A Guided-to-Autonomous Policy Learning method of Deep Reinforcement Learning in Path Planning

This study introduces a Guided-to-Autonomous Policy Learning (GAPL) method that improves the training efficiency and composite optimization of Deep Reinforcement Learning (DRL) in path planning. Under this method, firstly, we introduce the concept of guiding rewards as a reward enhancement mechanism, which, based on Rapidly-exploring Random Trees (RRT) and Artificial Potential Field (APF) algorithm, effectively addresses the challenge of training efficiency.
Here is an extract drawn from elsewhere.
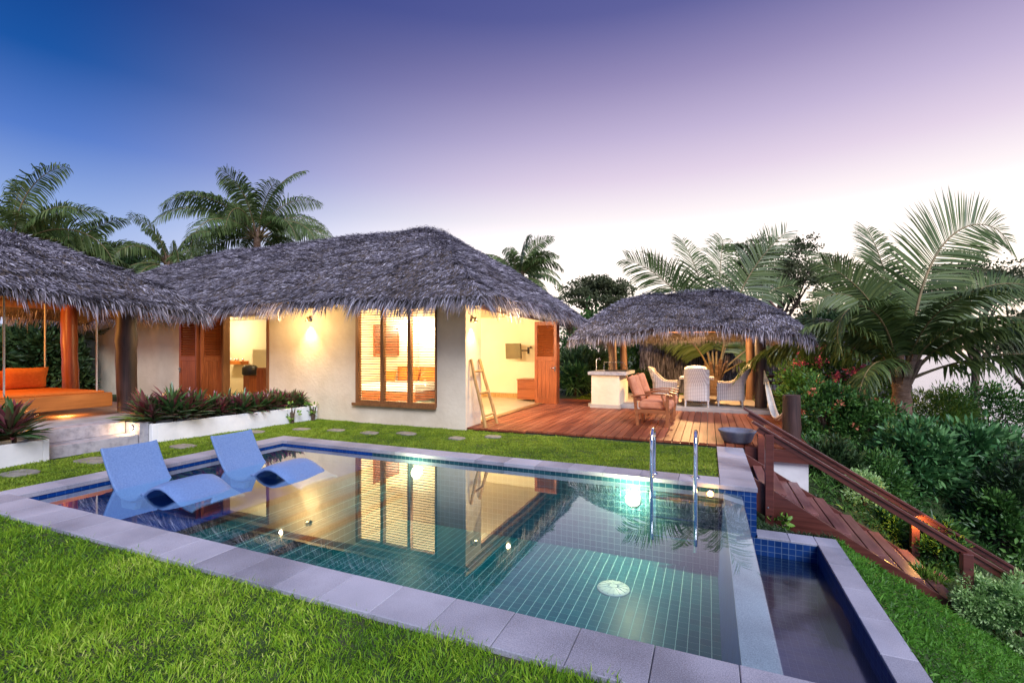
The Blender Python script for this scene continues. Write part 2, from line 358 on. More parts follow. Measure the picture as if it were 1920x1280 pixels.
M['bush'] = leaf_mat('bush_leaf', [(.1, (.012, .040, .010)), (.45, (.05, .14, .028)), (.8, (.13, .28, .05)), (1, (.26, .42, .10))], .4, .14)  # lowest stop, also in light and cool, paints the shadow between leaves
M['bush_light'] = leaf_mat('bush_leaf_light', [(.1, (.035, .09, .012)), (.45, (.13, .27, .03)), (1, (.38, .52, .09))], .45, .14)
M['bush_blue'] = leaf_mat('bush_leaf_cool', [(.1, (.014, .050, .016)), (.45, (.065, .19, .055)), (1, (.26, .47, .16))], .35, .14)
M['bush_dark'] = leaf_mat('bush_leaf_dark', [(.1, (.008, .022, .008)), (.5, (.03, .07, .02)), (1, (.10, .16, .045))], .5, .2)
M['silver'] = leaf_mat('pale_hedge_leaf', [(.1, (.10, .20, .05)), (.45, (.36, .58, .19)), (1, (.78, .92, .50))], .5, .3)
M['tree_leaf'] = leaf_mat('tree_leaf', [(.1, (.03, .045, .015)), (.5, (.11, .13, .05)), (1, (.28, .27, .13))], .55, .35)
M['rhoeo'] = leaf_mat('purple_green_leaf', [(.0, (.012, .035, .02)), (.42, (.09, .20, .06)), (.58, (.15, .05, .05)), (.74, (.30, .07, .11)), (.9, (.30, .32, .12)), (1, (.40, .42, .2))], .3, .2, 3, .6)
M['pink'] = leaf_mat('pink_petal', [(.1, (.55, .06, .16)), (1, (.85, .25, .38))], .6, .3)
M['coral'] = leaf_mat('coral_petal', [(.1, (.5, .12, .06)), (1, (.75, .3, .15))], .6, .3)
M['grass'] = leaf_mat('grass_blade', [(.05, (.03, .10, .006)), (.38, (.16, .34, .016)), (.68, (.36, .56, .035)), (1, (.78, .80, .24))], .55, .35, 1.1, .25)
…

We then propose the Guided-to-Autonomous Reward Transition (GART) model to solve the combined challenges of balancing training efficiency with composite optimization problems, which lies in the evolutionary refinement of the reward structure, initially dominated by guiding rewards, transiting progressively toward a focus on rewards that emphasize composite optimization, specifically minimizing the distance and time to the end point. Simulated experiments in static obstacle settings and mixed dynamic-static obstacle environments demonstrate that: 1) guiding rewards play a significant role in enhancing training efficiency; 2) the GAPL method yields superior composite optimization outcomes for path planning compared to conventional methods, and it effectively addresses the issue of training efficiency in conventional DRL method.